Not only was it fashionable to have either a Cocker Spaniel or a Poodle pooch, but the Poodle haircut became stylish as ladies would have all their hair cut off to about one to two inches all over their head and get a perm, to once again convince the world they had naturally curly hair. The working women in the 1950s who had naturally curly hair usually kept their hair clipped up into a shingle in the back with closely clipped sides. If the hair was naturally quite wavy, sometimes it would be brushed back with a C-curl on both sides of the forehead. Straight hair was given permanents as straight hair was considered taboo at the time, unless, of course, you were a teeny-bopper and had a ponytail.

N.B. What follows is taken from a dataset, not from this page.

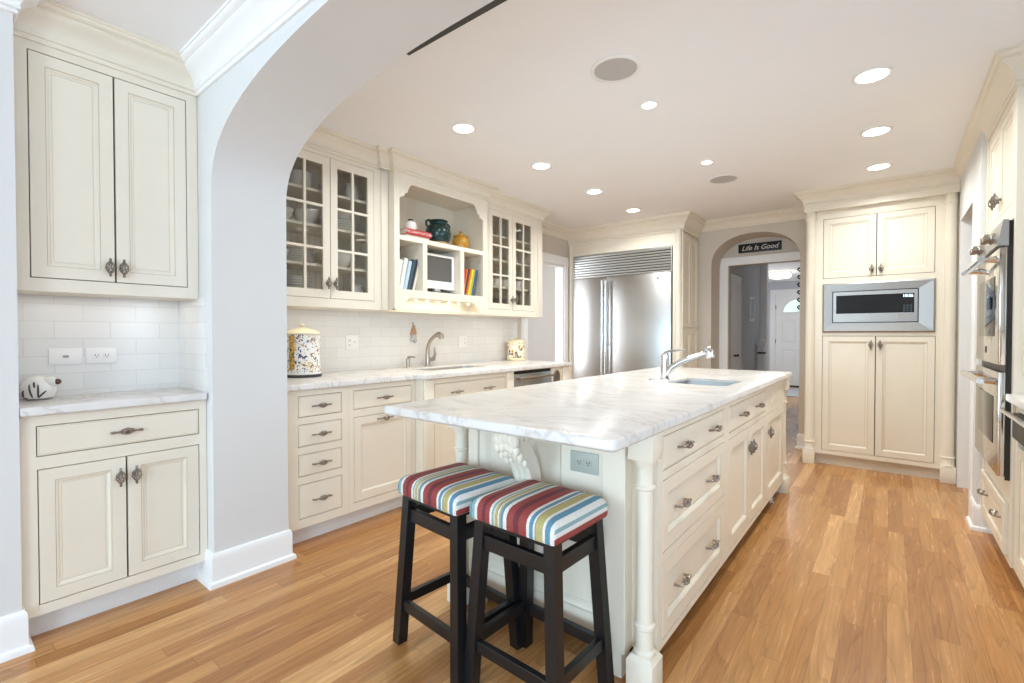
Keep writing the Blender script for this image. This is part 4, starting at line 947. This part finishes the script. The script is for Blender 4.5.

The older women used rinses instead of tinting their gray hair and would go to the beauty salon on a weekly basis to have their hair set. Hairdressers were called beauticians and wore white uniforms with a girdle, stockings, and nurse's shoes. What we call clients today were called patrons back then. The permanents were harsh with ammonia, unlike the alkaline and acid waves we know of today. When a head of hair was bleached, they wouldn't think of putting the head under the dryer, but rather accepted the time allowed to bring the lift up to the desired level needed. Afterwards, a toner was always applied to neutralize the hair and achieve the desired color.
The 1950s are gone, and with them went many memories for some, of a simpler nature of picket fences, playing marbles on the sidewalk, housewives who were truly housewives, double bubble gum, and George Burns and Gracie Allen on television. This was a time without smartphones, computers, iPods, or DVDs. How could we exist in such an era today? There was less clutter and perhaps more appreciation for the things they had. The older people who came out of the war years had a respectful gratitude for where they were in their new life, and their attitude was always to repair a radio and take their shoes to the cobbler before they would ever consider buying something.
With all this, we say farewell to the hula hoops, the music of The Platters, former presidents Harry and Ike, bobby socks and Bogie and Bacall, but the ponytail lives on.